L’OMD a élaboré un modèle d’accord bilatéral en matière d’assistance administrative dans les domaines traditionnels relevant de la valeur, du classement des marchandises et de l’origine, qui facilite la réalisation de cette coopération essentielle à tout exercice d’analyse miroir. En fonction des écarts révélés par l’analyse miroir, une administration douanière devra, afin de procéder à une réconciliation des données, initier des rencontres avec les administrations des pays concernés. Ces échanges permettront un suivi et une traçabilité des marchandises depuis leur lieu de production jusqu’au pays de destination finale.

Il convient ici de noter que, dans le cadre du Programme d’Appui au Commerce et à l’Intégration Régionale (PACIR), l’Union européenne s’est engagée à appuyer l’intégration régionale au sein de l’Union économique et monétaire ouest africaine (UEMOA) à travers l’interconnexion des systèmes informatiques douaniers. Ce projet contient un protocole d’échanges des données et permettra d’assurer ainsi une meilleure gestion des opérations de transit de marchandises.

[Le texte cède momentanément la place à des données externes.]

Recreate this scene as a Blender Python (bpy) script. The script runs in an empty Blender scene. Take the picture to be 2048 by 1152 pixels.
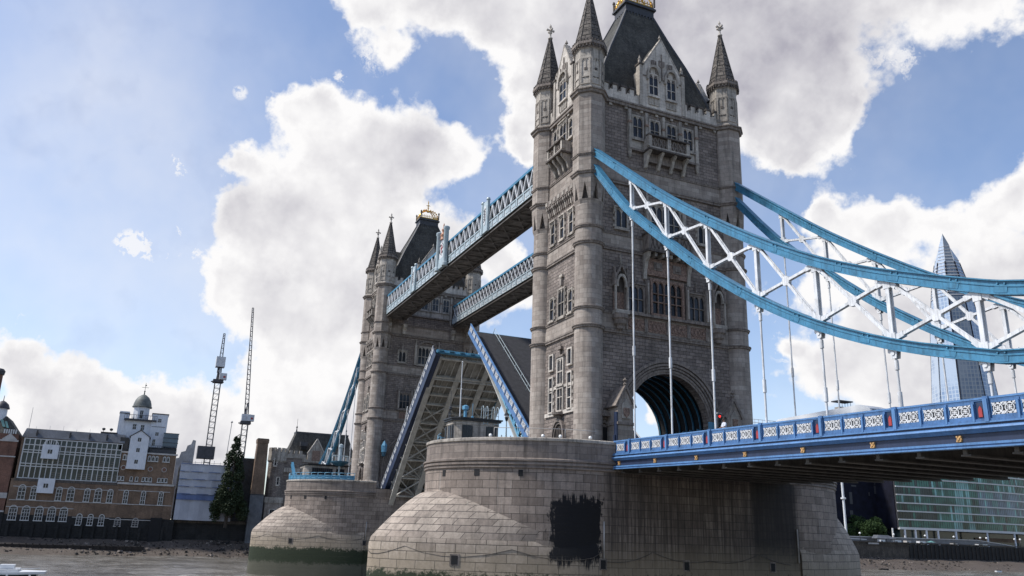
import bpy, math, random
from mathutils import Vector, Matrix
random.seed(7)
R_ = math.radians
scene = bpy.context.scene
COL = scene.collection
PI = math.pi

# ------------------------------------------------------------------ camera
cam_d = bpy.data.cameras.new("camera"); cam = bpy.data.objects.new("camera", cam_d); COL.objects.link(cam)
_f = Vector((-0.87662865, 0.38396673, 0.28998579)); _r = Vector((0.40963551, 0.91171778, 0.03113576)); _u = Vector((0.2524301, -0.14608298, 0.95652434))
cam.matrix_world = Matrix(((_r.x, _u.x, -_f.x, 74.2873), (_r.y, _u.y, -_f.y, -47.9957), (_r.z, _u.z, -_f.z, 6.6849), (0, 0, 0, 1)))
cam_d.sensor_width = 36.0; cam_d.lens = 36.0 * 1625.21 / 2048.0
cam_d.clip_start = 0.3; cam_d.clip_end = 9000
scene.camera = cam
scene.render.resolution_x = 1024; scene.render.resolution_y = 576

# ------------------------------------------------------------------ light
SUN_DIR = Vector((-0.20, -0.62, 0.76)).normalized()
sun_el = math.asin(SUN_DIR.z); sun_rot = math.atan2(SUN_DIR.x, SUN_DIR.y)
scene.view_settings.view_transform = 'Standard'; scene.view_settings.look = 'None'
scene.view_settings.gamma = 1.0; scene.view_settings.exposure = 0.58
sd = bpy.data.lights.new("sun", 'SUN'); sd.energy = 3.1; sd.angle = R_(5); sd.color = (1.0, 0.96, 0.90)
so = bpy.data.objects.new("sun", sd); COL.objects.link(so)
so.rotation_euler = SUN_DIR.to_track_quat('Z', 'Y').to_euler(); so.location = (0, 0, 200)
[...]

Par ailleurs, assurer une bonne collaboration entre douane et entreprises et initier en particulier un dialogue sur la fiabilité des données est essentiel. La mise en œuvre d’un programme d’opérateurs économiques agréés peut ici être bénéfique. Dans le cas de la Côte d’Ivoire, un partenariat public-privé entre la Douane ivoirienne et le secteur privé a été renforcé à travers la création de l’Observatoire pour la célérité des opérations de dédouanement (OCOD). Cette collaboration, qui a déjà produit des résultats intéressants (notamment deux études du temps nécessaire à l’obtention de la mainlevée, des mesures de facilitation des échanges, des recours en matière douanière), pourrait constituer un cadre de départ pour un échange plus accru sur la qualité des données avec certains opérateurs dignes de confiance. En outre, le choix de l’OMD de dédier l’année 2017 à l’analyse des données avec pour slogan « l’analyse des données au service d’une gestion efficace des frontières » constitue une autre opportunité de stimuler les échanges sur la qualité des données douanières et leur utilisation.